At Israel Festival, a journey through Jerusalem as performance art

At Israel Festival, a journey through Jerusalem as performance art

Two visiting teams of artists offer their own take on the city’s urban landscape with theatrical walking tours

Jessica Steinberg covers the Sabra scene from south to north and back to the center.

Taking an autovisual journey with Rimini Protokoll as part of the Israel Festival 2018 (Courtesy Mike Vonotkov)
Taking an autovisual journey with Rimini Protokoll as part of the Israel Festival 2018 (Courtesy Mike Vonotkov)

If you’re looking for different ways to view Jerusalem, this year’s Israel Festival is hosting performance artists who specialize in city tours of a different stripe.

There’s Rimini Protokoll, a German team of theater artists who address questions about the effects of technology on our intelligence by offering alternative tours around their host cities.

Participants don a pair of headphones in “Remote X,” an hour-and-a-half audiovisual journey through the streets of Jerusalem, led by a synthetic voice.

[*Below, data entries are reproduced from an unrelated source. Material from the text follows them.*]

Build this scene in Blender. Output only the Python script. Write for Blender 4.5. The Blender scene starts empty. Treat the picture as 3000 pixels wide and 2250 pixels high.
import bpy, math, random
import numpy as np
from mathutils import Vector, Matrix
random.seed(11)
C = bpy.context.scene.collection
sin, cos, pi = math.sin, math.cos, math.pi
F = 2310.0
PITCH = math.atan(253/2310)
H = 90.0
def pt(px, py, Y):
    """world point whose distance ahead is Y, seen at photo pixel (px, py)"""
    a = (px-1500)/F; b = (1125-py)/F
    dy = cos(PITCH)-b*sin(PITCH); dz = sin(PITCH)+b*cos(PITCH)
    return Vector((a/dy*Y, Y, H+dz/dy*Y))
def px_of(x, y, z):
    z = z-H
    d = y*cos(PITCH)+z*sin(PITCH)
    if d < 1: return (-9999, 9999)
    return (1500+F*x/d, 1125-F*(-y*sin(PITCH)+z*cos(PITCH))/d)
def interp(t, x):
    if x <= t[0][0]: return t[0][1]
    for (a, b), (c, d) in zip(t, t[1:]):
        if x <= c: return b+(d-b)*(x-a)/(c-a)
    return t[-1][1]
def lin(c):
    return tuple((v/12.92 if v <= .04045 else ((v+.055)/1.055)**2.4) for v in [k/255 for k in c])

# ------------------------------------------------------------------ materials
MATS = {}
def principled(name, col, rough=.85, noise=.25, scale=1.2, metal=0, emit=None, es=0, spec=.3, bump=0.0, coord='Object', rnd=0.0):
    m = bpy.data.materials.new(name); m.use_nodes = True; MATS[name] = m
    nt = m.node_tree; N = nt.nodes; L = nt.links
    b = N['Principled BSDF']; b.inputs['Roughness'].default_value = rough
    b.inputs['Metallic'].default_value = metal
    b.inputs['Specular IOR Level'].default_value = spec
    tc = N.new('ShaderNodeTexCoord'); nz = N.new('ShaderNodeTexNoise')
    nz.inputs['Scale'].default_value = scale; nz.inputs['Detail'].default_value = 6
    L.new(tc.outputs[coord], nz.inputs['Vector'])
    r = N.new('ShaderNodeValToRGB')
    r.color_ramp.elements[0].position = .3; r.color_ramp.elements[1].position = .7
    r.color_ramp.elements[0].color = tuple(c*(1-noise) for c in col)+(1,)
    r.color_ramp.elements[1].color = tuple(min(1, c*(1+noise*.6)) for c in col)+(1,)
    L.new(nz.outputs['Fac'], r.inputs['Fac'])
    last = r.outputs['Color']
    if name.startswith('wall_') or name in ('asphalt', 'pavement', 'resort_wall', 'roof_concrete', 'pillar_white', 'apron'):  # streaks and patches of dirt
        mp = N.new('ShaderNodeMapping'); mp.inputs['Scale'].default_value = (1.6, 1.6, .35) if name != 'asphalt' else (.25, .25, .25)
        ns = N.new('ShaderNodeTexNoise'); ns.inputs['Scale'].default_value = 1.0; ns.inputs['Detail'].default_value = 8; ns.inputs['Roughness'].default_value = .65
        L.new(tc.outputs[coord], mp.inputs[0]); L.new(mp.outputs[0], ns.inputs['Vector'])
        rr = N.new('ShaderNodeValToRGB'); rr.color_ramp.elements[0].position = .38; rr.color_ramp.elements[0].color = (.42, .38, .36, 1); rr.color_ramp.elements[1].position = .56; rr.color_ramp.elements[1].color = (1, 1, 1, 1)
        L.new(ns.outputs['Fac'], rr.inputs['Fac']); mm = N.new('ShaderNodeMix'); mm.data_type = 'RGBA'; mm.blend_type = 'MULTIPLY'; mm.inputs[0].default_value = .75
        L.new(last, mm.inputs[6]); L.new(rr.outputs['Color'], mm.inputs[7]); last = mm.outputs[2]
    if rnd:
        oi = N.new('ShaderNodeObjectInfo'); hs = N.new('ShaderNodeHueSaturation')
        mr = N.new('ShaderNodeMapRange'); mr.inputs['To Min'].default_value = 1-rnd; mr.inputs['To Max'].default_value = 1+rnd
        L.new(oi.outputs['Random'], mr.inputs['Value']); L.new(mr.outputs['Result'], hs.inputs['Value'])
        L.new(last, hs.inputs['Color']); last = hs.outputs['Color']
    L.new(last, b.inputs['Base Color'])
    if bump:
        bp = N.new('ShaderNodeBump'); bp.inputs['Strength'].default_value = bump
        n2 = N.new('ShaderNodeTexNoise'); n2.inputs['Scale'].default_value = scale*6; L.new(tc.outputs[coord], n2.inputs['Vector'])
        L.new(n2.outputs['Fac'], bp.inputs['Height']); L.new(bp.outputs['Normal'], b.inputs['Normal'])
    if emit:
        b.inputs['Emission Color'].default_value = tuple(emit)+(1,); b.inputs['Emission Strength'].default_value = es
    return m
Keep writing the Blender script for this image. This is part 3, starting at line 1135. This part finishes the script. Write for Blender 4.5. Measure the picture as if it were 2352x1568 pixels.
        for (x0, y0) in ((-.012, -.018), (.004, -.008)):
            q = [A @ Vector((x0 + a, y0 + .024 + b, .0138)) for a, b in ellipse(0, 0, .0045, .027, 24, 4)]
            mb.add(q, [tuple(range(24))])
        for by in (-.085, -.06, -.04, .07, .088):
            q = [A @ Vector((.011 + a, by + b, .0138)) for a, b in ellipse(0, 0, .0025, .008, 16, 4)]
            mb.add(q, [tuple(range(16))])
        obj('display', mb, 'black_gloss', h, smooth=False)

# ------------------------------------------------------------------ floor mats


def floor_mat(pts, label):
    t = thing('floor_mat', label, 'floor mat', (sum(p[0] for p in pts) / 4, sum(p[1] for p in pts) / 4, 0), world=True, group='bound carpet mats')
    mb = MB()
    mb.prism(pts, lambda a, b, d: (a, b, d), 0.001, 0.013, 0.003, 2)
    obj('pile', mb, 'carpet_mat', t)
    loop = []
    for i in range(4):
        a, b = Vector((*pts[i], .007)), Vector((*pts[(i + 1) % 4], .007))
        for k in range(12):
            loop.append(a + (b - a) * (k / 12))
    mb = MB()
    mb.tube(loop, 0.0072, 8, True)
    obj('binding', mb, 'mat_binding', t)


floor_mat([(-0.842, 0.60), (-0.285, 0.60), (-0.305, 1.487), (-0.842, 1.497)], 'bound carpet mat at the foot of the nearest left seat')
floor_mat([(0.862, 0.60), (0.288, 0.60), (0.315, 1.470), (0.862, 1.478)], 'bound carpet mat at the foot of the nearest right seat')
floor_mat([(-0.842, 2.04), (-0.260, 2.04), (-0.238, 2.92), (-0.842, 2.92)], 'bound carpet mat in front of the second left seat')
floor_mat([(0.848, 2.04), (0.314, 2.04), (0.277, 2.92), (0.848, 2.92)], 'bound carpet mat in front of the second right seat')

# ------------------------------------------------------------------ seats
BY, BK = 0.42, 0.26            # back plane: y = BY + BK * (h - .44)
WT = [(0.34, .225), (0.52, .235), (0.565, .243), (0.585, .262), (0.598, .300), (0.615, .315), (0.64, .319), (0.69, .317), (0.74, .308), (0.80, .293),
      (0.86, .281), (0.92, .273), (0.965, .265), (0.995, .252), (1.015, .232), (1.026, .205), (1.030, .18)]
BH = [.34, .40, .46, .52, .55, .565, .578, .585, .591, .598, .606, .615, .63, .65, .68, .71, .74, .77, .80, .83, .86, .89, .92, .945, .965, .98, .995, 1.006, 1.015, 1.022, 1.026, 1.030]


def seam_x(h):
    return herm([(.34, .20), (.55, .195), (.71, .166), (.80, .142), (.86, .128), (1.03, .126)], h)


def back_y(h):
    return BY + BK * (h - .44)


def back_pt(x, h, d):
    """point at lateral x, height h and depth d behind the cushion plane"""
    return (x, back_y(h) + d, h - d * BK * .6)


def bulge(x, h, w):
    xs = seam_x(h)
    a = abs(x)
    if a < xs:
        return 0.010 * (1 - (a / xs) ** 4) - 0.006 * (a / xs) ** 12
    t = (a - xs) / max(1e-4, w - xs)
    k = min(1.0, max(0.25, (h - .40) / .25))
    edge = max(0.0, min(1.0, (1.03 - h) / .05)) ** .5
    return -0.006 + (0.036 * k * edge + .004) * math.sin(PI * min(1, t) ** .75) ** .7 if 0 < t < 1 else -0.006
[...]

The streets of the city become the theater set, and the participants are the performers.

“Our lives are being transformed into something of a protected bubble,” said Stefan Kaegi, who writes the scripts and co-created Rimini Protokoll. “That’s particularly interesting in Israel where the high-tech industry is so present, and this piece feels like walking through augmented reality.”

It’s not an historic or tourist stroll that’s taken in “Remote X,” but rather a performance about what could potentially happen in the city, and in the neighborhoods and sites that are part of the journey.

The Rimini Protokoll team maps their route in each city, finding the sites and places that work with the topics being discussed, and working with the local production team to figure out a route that makes sense, said Anton Rose, Rimini Protokoll’s co-founder and director.

“We like to create something that uses the place as it is,” said Kaegi, such as the entrance to a train station, watching how one’s actions are influenced by crowd behaviors, or how humankind organizes itself.

The German theater group worked closely with a local Israel Festival team to create a Hebrew version — not one of their native languages — that works as well as the one in English.

There are still tickets left for several performances of “Remote X”; see the Israel Festival site for more information.

“Bodies in Urban Space” is another urban journey performance, created by Austrian choreographer Willi Diener, with a stroll that takes participants and a group of 15 local dancers on a site-specific walk, including physical groupings against and within Jerusalem’s urban architecture.

This version of “Bodies in Urban Space” will lead the audience from Anna Ticho House through Nahalat Shiva and onto King David Street, where the dancers will twist and bend their bodies into colorful works against the Jerusalem stone, creating another kind of lens for looking at the world around them.

‘Bodies in Urban Space,’ another way of looking at the city around you, will be part of the Israel Festival 2018. (Courtesy Lisa Rasti)

“People can be living in a city for years, and not be aware of where it is changing,” said Diener. “This walk is an invitation to have a look at your own city again. It’s a chance to take time and walk without being in a rush, to see what is happening around you.”

Working from Austria, Diener first uses the Google Earth program as a method of figuring out what areas of a city to explore before going himself or sending a member of his team to the city in question to choose the exact route.

They seek routes with different characteristics, looking for parts of a neighborhood that are less visible to the naked eye, even for the residents of the city themselves.

In Jerusalem, said Diener, he first thought about doing the walk along the border between the Jewish and Moslem quarters in the Old City, but was advised by the festival organizers that it wouldn’t be a doable route for security and political reasons.

“After what’s happening now,” said Diener, referring to the current unrest along the border with Gaza, “it wouldn’t have been a good idea.”

A group of dancers take part in each ‘Bodies in Urban Space’ performance, offering another lens on the city, and taking part in this year’s Israel Festival. (Courtesy Lisa Rasti)

The guided performance is one that Diener has been developing for 14 years as a method for looking at cities, the urban environments that continue to grow, shift, and change through decades of existence.

He first created “Bodies in Urban Space” in Barcelona as part of a pilot project, and was then invited to Paris to participate in a summer festival. From that point on, the invitations kept coming.

“We’ve done it in more than 110 cities and it keeps going,” he said. “There are so many cities in the world, and we haven’t even been to India yet.”

“Bodies in Urban Space” is taking place on May 30 and 31, departing from Anna Ticho House, and is free of charge.